1-1-(9)-9 平湯街道
1-1-(9)-10 馬頭観音
史跡指定は五六七・九メートルで、国道158号線入口から丹生川村境までである。途中の馬頭観音、一里杭を含める。
江戸時代においては、高山から平湯方面に至る重要な街道であったが、都市化により旧街道の残る地域はここだけになってしまった。道行く人に里数(りすう)を知らせる里杭(りぐい・石標)がここには残存し、欠損してはいるが「従高山□」の文字が読める。また「まこも坂」の登り口には大岩に彫られた二体の馬頭観音がある。向かって左側の馬頭観音は高さ一六〇センチメートル、幅一九〇センチメートルの大岩露出部に、高さ六八センチメートル、幅九三センチメートルの長方形区画を彫り、その中に馬頭観音ほか二体の仏像を浮彫りにし、左端枠外に延享二年(一七四五)の刻銘がある。

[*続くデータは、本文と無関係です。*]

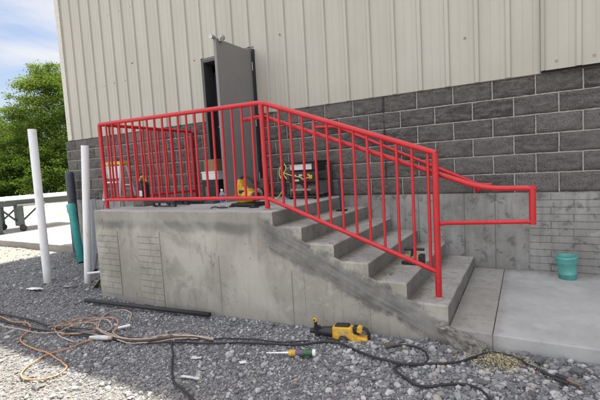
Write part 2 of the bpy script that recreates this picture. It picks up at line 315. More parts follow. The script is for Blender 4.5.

向かって右側の馬頭観音は高さ一五〇センチメートル、幅一七〇センチメートルの大岩露出部に、高さ六〇センチメートル、幅五五センチメートルの方形区画を作り、中に馬頭観音一体を浮彫にしてある。
大岩は二個のように見えるが根の方でつながっている。昔ここで駄馬が遭難したので、供養のために造像したという。